┌────────

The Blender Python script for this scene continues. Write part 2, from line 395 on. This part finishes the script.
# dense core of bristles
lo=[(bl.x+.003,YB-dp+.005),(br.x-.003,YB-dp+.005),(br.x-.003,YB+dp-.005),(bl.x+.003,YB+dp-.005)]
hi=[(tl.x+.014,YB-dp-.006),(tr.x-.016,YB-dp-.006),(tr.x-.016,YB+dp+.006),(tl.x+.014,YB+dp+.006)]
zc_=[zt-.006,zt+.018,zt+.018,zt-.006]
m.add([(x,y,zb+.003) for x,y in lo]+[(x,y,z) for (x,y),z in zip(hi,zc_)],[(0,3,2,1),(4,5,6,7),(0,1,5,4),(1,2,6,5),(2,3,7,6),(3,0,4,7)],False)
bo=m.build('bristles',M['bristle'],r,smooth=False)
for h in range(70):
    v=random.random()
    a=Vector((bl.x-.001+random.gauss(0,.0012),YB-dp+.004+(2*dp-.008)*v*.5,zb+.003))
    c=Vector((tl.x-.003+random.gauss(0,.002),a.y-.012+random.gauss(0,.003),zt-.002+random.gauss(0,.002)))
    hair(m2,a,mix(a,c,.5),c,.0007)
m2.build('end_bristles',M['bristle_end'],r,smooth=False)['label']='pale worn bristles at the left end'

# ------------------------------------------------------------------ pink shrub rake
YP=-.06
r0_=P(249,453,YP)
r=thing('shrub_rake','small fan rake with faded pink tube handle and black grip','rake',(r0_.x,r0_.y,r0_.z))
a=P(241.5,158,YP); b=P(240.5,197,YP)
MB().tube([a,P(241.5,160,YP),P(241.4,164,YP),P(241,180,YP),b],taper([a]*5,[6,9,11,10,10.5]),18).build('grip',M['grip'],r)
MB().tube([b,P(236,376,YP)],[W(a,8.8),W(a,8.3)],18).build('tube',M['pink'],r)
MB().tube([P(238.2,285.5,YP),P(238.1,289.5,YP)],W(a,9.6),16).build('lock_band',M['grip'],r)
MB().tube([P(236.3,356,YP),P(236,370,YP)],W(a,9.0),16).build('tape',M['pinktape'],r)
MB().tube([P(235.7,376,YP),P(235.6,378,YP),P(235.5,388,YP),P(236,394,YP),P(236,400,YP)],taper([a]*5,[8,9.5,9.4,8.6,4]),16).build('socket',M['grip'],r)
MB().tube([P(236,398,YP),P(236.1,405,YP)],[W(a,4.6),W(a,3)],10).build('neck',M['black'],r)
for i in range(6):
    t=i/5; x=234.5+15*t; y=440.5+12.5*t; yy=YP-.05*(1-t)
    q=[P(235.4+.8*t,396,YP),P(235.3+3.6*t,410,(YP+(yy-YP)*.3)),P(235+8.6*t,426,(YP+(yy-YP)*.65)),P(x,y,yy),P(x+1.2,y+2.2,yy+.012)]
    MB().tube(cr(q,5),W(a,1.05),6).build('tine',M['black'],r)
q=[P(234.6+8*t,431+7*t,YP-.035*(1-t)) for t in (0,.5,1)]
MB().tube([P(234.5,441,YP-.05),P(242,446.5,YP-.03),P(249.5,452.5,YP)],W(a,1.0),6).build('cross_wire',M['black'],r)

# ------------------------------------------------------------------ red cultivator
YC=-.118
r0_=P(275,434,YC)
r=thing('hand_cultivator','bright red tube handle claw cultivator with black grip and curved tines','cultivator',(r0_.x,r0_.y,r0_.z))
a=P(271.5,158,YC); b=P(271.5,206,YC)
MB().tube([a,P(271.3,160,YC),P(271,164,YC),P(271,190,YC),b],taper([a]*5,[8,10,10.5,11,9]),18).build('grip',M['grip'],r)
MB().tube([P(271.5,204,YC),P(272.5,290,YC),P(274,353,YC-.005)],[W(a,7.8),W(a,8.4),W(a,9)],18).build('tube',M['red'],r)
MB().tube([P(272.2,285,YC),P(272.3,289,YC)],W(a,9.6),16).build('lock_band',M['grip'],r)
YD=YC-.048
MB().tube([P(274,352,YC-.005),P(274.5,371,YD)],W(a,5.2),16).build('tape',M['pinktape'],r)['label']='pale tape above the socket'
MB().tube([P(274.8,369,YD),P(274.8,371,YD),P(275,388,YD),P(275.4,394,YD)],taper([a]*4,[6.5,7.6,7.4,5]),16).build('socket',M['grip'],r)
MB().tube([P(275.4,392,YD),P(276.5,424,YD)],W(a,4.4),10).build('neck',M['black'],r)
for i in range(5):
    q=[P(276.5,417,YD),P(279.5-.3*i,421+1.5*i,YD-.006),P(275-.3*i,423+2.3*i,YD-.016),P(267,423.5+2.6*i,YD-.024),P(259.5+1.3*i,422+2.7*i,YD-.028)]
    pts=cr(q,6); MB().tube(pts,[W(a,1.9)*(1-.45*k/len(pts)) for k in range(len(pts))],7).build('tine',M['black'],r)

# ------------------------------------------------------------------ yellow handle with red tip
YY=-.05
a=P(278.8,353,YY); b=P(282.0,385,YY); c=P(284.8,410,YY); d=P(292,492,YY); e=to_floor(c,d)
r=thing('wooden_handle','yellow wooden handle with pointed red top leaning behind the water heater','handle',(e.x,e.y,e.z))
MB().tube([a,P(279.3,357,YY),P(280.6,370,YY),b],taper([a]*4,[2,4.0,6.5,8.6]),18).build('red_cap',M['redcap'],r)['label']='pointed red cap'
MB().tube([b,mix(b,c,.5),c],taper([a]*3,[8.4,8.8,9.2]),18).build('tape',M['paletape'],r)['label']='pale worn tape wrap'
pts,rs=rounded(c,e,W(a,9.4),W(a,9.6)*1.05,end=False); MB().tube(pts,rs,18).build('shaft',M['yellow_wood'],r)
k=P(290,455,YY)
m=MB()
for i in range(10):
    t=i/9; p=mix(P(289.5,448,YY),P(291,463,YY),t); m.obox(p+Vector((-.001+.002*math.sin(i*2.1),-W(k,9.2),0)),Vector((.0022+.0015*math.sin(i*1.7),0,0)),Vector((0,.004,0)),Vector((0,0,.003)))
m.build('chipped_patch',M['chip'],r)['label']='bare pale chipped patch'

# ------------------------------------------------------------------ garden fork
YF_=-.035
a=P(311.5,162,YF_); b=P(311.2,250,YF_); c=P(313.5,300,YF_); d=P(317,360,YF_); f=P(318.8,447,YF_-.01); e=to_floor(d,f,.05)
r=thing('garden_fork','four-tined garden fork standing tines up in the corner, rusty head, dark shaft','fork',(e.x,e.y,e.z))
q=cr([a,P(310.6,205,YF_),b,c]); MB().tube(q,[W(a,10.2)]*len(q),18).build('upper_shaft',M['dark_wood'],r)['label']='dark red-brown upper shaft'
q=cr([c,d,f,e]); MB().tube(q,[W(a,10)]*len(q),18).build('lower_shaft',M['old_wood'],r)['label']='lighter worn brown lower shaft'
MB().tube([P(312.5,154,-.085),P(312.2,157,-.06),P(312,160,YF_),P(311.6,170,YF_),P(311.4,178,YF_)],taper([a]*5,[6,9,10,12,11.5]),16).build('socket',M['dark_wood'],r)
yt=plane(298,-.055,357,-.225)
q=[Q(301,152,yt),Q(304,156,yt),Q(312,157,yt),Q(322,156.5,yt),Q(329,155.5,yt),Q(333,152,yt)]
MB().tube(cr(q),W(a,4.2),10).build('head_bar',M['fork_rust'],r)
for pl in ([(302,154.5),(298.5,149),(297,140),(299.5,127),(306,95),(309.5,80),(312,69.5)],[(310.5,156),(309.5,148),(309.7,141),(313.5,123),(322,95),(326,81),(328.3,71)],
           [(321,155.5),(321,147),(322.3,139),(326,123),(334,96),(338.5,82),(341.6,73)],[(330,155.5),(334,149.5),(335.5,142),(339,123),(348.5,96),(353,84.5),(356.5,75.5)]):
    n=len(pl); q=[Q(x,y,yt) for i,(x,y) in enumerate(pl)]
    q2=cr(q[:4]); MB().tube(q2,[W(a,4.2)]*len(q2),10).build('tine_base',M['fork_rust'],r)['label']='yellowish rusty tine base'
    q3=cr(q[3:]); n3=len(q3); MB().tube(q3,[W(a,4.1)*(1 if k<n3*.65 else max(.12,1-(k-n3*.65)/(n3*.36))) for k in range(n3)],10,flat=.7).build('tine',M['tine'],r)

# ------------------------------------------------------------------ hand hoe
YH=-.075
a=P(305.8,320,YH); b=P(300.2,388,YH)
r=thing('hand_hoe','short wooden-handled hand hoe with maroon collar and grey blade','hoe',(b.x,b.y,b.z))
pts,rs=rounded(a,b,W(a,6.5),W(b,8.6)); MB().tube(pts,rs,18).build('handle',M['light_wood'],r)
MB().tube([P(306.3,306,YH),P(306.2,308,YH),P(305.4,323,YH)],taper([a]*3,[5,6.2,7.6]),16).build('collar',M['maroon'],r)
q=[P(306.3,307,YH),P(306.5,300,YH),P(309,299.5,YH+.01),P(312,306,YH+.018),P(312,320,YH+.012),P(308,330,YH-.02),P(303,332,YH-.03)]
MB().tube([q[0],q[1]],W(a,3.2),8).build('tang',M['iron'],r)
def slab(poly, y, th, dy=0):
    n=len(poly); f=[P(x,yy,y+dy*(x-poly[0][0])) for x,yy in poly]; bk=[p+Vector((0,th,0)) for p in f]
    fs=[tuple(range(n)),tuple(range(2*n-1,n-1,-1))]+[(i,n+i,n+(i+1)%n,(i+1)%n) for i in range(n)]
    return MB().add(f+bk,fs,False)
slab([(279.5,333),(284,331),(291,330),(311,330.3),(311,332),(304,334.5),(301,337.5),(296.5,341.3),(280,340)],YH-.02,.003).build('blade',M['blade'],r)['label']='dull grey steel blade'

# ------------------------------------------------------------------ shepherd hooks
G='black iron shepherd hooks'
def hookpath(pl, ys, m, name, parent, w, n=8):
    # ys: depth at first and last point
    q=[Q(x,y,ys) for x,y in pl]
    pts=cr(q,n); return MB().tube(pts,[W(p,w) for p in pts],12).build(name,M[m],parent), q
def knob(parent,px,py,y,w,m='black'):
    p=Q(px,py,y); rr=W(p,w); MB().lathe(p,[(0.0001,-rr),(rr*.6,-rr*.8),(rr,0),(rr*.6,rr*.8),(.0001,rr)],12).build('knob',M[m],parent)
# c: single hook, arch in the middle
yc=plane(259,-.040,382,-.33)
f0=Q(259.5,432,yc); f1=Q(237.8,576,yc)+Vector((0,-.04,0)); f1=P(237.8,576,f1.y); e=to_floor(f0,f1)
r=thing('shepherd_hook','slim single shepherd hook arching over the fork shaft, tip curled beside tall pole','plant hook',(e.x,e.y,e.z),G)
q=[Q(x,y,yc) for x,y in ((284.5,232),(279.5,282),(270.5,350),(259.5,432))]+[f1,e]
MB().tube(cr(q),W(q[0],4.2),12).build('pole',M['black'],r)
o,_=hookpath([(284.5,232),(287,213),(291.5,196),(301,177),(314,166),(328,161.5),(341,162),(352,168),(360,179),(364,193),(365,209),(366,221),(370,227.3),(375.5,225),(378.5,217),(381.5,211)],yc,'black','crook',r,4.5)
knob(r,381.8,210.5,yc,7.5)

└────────

Print the material above verbatim, first line through the line containing "the left end'", both included.

:: Solved exercise ::
The Blender Python script for this scene continues. Write part 2, from line 395 on. This part finishes the script.
# dense core of bristles
lo=[(bl.x+.003,YB-dp+.005),(br.x-.003,YB-dp+.005),(br.x-.003,YB+dp-.005),(bl.x+.003,YB+dp-.005)]
hi=[(tl.x+.014,YB-dp-.006),(tr.x-.016,YB-dp-.006),(tr.x-.016,YB+dp+.006),(tl.x+.014,YB+dp+.006)]
zc_=[zt-.006,zt+.018,zt+.018,zt-.006]
m.add([(x,y,zb+.003) for x,y in lo]+[(x,y,z) for (x,y),z in zip(hi,zc_)],[(0,3,2,1),(4,5,6,7),(0,1,5,4),(1,2,6,5),(2,3,7,6),(3,0,4,7)],False)
bo=m.build('bristles',M['bristle'],r,smooth=False)
for h in range(70):
    v=random.random()
    a=Vector((bl.x-.001+random.gauss(0,.0012),YB-dp+.004+(2*dp-.008)*v*.5,zb+.003))
    c=Vector((tl.x-.003+random.gauss(0,.002),a.y-.012+random.gauss(0,.003),zt-.002+random.gauss(0,.002)))
    hair(m2,a,mix(a,c,.5),c,.0007)
m2.build('end_bristles',M['bristle_end'],r,smooth=False)['label']='pale worn bristles at the left end'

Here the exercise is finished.